È di pochi giorni fa la notizia che a Torino la Regione ha liberato il wi-fi aprendo dei nuovi hotspot a completa disposizione dei cittadini. Verrebbe da dire: come in tante altre parti d’Italia. E invece stavolta davvero la decisione fa notizia.



Fa notizia perché, a differenza di altri casi in cui sono stati predisposti portali attraverso i quali accedere ai servizi digitali, nel capoluogo piemontese si è deciso di non costringere gli utenti ad una registrazione: si individua l’hotspot, ci si connette, si naviga a costo zero.

I pro sono evidenti:

1. semplificazione delle procedure di accesso alla rete;
2. eliminazione dell’obbligo di registrazione;
3. sfruttamento da parte della regione degli edifici storici – già di sua proprietà – per l’espansione della rete wireless, allo scopo di assicurare in futuro una presenza capillare sul territorio.

E ancora, come già sottolineato dall’Europa in sede parlamentare, una grande attenzione alla cittadinanza digitale, inclusa tra i diritti fondamentali della persona per la sua capacità di dare vita a scambi e conoscenze tra gli individui impensabili fino a poco tempo fa.



Dove sta allora l’intoppo?

Tra tutti questi pro c’è un contro che vale la pena sottolineare: l’assoluta libertà di navigazione è un concetto che funziona bene se si presuppone un uso corretto dello strumento da parte degli utenti ma, in presenza di malintenzionati, basta poco per trasformare il vantaggio iniziale in una debolezza sistematica.

Libertà, infatti, significa anche anonimato, quindi un controllo più elastico su chi accede a cosa.



I sistemi di accesso al wi-fi privati tendenzialmente hanno delle piccole restrizioni (Bisogna effettuare un login con username e password e spesso i dati viaggiano tramite cellulare) ma che servono tuttavia a certificare la sicurezza dello spazio virtuale, sia per chi lo naviga sia per chi lo gestisce.

Pensiamo ai rischi che il proprietario di un bar potrebbe correre se qualcuno sfruttando la connessione libera all’interno del suo locale diffondesse in rete materiali proibiti per legge: senza un sistema di controllo capace di risalire ad un utente specifico su chi ricadrebbe la colpa dell’illecito?
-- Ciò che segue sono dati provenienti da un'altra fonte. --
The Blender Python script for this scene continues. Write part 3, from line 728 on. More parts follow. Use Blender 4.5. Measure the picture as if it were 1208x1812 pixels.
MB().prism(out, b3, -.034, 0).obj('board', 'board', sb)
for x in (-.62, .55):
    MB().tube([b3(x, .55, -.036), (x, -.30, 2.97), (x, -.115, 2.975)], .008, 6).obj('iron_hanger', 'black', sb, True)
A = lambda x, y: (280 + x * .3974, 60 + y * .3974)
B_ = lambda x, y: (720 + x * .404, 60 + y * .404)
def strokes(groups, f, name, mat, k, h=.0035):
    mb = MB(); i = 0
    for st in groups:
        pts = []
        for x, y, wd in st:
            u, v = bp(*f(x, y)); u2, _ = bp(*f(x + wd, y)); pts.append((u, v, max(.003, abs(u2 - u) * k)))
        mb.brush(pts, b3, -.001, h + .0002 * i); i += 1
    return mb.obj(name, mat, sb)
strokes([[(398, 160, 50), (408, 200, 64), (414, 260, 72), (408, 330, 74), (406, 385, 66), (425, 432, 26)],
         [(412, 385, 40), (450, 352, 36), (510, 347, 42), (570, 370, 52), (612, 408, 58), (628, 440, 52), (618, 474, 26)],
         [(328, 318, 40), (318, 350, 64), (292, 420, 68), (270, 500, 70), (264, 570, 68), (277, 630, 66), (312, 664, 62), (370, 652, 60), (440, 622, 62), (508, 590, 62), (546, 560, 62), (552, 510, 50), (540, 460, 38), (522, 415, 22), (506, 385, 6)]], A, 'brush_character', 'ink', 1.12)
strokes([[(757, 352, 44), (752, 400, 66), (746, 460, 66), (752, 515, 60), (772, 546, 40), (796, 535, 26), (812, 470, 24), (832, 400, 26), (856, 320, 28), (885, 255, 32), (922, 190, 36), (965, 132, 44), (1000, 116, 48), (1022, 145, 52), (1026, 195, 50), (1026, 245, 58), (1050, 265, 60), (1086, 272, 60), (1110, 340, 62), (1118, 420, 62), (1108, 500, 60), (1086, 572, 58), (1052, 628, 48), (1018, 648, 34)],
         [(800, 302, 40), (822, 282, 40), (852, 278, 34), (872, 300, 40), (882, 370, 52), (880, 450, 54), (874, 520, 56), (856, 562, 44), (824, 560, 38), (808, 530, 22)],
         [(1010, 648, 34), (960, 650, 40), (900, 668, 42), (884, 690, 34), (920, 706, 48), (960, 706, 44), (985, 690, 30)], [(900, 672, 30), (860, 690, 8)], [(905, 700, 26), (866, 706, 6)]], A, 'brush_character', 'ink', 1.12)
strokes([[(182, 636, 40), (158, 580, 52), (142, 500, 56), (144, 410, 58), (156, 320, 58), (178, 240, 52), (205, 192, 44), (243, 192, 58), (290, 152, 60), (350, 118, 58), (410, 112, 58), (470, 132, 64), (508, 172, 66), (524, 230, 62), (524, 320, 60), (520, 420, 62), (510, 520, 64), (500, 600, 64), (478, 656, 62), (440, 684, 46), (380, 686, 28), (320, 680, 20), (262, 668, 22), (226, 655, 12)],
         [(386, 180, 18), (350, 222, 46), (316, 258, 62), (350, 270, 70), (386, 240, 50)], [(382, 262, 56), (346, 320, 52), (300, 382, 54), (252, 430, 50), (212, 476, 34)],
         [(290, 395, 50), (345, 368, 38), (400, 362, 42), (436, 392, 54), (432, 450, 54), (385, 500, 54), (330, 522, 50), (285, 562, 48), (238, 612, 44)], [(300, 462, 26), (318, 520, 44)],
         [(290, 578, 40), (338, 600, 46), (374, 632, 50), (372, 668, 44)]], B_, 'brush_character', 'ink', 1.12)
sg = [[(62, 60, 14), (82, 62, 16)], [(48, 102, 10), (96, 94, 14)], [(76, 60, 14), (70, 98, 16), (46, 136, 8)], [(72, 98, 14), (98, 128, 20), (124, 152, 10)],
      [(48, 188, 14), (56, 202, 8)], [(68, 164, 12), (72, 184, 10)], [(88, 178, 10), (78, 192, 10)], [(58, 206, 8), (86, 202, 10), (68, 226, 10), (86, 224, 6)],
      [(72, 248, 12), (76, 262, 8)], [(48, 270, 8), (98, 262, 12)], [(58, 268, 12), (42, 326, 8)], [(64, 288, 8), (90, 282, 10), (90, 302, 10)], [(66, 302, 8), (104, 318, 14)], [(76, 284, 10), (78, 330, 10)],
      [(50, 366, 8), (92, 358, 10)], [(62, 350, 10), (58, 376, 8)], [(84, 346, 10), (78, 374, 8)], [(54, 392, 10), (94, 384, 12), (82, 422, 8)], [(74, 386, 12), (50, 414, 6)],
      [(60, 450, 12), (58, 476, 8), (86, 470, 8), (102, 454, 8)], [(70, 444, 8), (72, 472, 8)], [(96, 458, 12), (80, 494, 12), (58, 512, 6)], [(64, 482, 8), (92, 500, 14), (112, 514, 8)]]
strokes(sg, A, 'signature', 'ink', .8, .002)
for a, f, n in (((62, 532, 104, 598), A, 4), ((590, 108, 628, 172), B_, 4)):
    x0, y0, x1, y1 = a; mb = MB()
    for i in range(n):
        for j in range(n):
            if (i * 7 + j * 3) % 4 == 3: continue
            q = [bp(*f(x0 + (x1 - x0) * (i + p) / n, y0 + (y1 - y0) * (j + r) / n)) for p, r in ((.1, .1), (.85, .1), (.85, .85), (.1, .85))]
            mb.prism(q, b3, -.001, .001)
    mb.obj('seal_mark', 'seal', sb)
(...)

E come potrebbero le forze dell’ordine prendere i giusti provvedimenti bloccando tempestivamente la persona giusta?



In questa sede non si vuole tanto decidere se Torino abbia fatto bene o meno ma piuttosto mettere in evidenza una doppia possibilità di apertura ad Internet. Perché è vero, rilasciare i propri dati a volte può essere una seccatura ma nella peggiore delle ipotesi può salvare utenti e gestori sollevandoli da responsabilità anche gravi che possono derivare da una condotta scorretta in rete.

La cittadinanza digitale è un diritto che comporta anche dei doveri: dal lato dell’utente non utilizzare il mezzo in modo improprio e dal lato dell’esercente garantire la giusta sicurezza a chi si appresta ad appoggiarsi ad una connessione pubblica.